SOURCE DATA:
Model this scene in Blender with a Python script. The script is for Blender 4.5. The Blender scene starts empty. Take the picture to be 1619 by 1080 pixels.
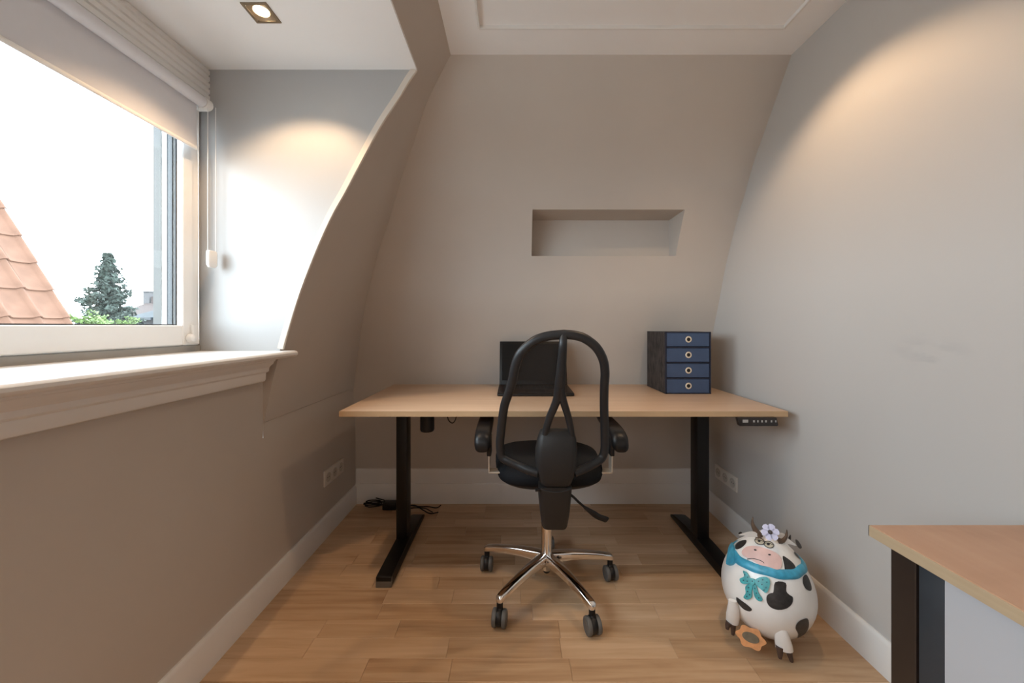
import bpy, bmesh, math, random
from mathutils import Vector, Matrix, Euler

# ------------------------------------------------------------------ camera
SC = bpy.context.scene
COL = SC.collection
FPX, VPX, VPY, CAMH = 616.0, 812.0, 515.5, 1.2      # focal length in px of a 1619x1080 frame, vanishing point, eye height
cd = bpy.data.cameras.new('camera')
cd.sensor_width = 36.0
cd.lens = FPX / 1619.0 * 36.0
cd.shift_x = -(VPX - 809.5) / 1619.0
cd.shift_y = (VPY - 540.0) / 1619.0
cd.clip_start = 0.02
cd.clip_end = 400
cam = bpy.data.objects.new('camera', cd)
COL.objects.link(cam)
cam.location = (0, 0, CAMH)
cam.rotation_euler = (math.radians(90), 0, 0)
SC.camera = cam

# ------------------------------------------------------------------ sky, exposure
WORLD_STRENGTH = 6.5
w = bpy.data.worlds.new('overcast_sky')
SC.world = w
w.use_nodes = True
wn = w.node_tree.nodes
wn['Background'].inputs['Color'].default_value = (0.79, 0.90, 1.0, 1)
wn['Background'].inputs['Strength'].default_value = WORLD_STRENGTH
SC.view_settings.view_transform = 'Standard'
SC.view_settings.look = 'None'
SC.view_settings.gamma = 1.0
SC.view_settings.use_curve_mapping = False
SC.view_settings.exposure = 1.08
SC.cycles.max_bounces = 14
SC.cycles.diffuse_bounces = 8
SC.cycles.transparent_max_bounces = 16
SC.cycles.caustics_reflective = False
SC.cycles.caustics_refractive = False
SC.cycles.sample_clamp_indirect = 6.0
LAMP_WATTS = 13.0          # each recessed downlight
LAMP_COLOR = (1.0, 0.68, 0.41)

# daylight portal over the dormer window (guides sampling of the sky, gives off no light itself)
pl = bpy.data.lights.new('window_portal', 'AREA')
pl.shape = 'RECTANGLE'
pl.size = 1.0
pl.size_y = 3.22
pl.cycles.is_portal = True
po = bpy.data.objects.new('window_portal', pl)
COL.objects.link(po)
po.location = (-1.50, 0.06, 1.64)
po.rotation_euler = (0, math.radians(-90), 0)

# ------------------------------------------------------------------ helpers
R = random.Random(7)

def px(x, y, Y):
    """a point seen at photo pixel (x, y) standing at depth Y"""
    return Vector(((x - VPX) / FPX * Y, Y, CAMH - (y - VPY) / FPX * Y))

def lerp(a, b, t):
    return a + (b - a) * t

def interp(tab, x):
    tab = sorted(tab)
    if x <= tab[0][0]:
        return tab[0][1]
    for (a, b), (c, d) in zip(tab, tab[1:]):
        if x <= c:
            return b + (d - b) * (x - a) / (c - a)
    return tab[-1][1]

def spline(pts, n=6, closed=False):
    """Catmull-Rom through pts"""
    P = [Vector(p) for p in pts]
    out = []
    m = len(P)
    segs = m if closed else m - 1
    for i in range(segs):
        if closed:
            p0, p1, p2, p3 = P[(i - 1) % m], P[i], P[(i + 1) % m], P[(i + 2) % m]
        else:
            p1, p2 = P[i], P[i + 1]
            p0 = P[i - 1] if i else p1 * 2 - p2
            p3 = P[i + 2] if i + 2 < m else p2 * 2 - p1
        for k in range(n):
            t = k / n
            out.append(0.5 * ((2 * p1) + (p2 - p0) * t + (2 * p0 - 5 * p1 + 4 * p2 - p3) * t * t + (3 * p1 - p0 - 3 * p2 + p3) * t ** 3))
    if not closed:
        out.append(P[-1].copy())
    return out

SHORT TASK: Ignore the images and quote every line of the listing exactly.

ANSWER TO THE TASK:
Model this scene in Blender with a Python script. The script is for Blender 4.5. The Blender scene starts empty. Take the picture to be 1619 by 1080 pixels.
import bpy, bmesh, math, random
from mathutils import Vector, Matrix, Euler

# ------------------------------------------------------------------ camera
SC = bpy.context.scene
COL = SC.collection
FPX, VPX, VPY, CAMH = 616.0, 812.0, 515.5, 1.2      # focal length in px of a 1619x1080 frame, vanishing point, eye height
cd = bpy.data.cameras.new('camera')
cd.sensor_width = 36.0
cd.lens = FPX / 1619.0 * 36.0
cd.shift_x = -(VPX - 809.5) / 1619.0
cd.shift_y = (VPY - 540.0) / 1619.0
cd.clip_start = 0.02
cd.clip_end = 400
cam = bpy.data.objects.new('camera', cd)
COL.objects.link(cam)
cam.location = (0, 0, CAMH)
cam.rotation_euler = (math.radians(90), 0, 0)
SC.camera = cam

# ------------------------------------------------------------------ sky, exposure
WORLD_STRENGTH = 6.5
w = bpy.data.worlds.new('overcast_sky')
SC.world = w
w.use_nodes = True
wn = w.node_tree.nodes
wn['Background'].inputs['Color'].default_value = (0.79, 0.90, 1.0, 1)
wn['Background'].inputs['Strength'].default_value = WORLD_STRENGTH
SC.view_settings.view_transform = 'Standard'
SC.view_settings.look = 'None'
SC.view_settings.gamma = 1.0
SC.view_settings.use_curve_mapping = False
SC.view_settings.exposure = 1.08
SC.cycles.max_bounces = 14
SC.cycles.diffuse_bounces = 8
SC.cycles.transparent_max_bounces = 16
SC.cycles.caustics_reflective = False
SC.cycles.caustics_refractive = False
SC.cycles.sample_clamp_indirect = 6.0
LAMP_WATTS = 13.0          # each recessed downlight
LAMP_COLOR = (1.0, 0.68, 0.41)

# daylight portal over the dormer window (guides sampling of the sky, gives off no light itself)
pl = bpy.data.lights.new('window_portal', 'AREA')
pl.shape = 'RECTANGLE'
pl.size = 1.0
pl.size_y = 3.22
pl.cycles.is_portal = True
po = bpy.data.objects.new('window_portal', pl)
COL.objects.link(po)
po.location = (-1.50, 0.06, 1.64)
po.rotation_euler = (0, math.radians(-90), 0)

# ------------------------------------------------------------------ helpers
R = random.Random(7)

def px(x, y, Y):
    """a point seen at photo pixel (x, y) standing at depth Y"""
    return Vector(((x - VPX) / FPX * Y, Y, CAMH - (y - VPY) / FPX * Y))

def lerp(a, b, t):
    return a + (b - a) * t

def interp(tab, x):
    tab = sorted(tab)
    if x <= tab[0][0]:
        return tab[0][1]
    for (a, b), (c, d) in zip(tab, tab[1:]):
        if x <= c:
            return b + (d - b) * (x - a) / (c - a)
    return tab[-1][1]

def spline(pts, n=6, closed=False):
    """Catmull-Rom through pts"""
    P = [Vector(p) for p in pts]
    out = []
    m = len(P)
    segs = m if closed else m - 1
    for i in range(segs):
        if closed:
            p0, p1, p2, p3 = P[(i - 1) % m], P[i], P[(i + 1) % m], P[(i + 2) % m]
        else:
            p1, p2 = P[i], P[i + 1]
            p0 = P[i - 1] if i else p1 * 2 - p2
            p3 = P[i + 2] if i + 2 < m else p2 * 2 - p1
        for k in range(n):
            t = k / n
            out.append(0.5 * ((2 * p1) + (p2 - p0) * t + (2 * p0 - 5 * p1 + 4 * p2 - p3) * t * t + (3 * p1 - p0 - 3 * p2 + p3) * t ** 3))
    if not closed:
        out.append(P[-1].copy())
    return out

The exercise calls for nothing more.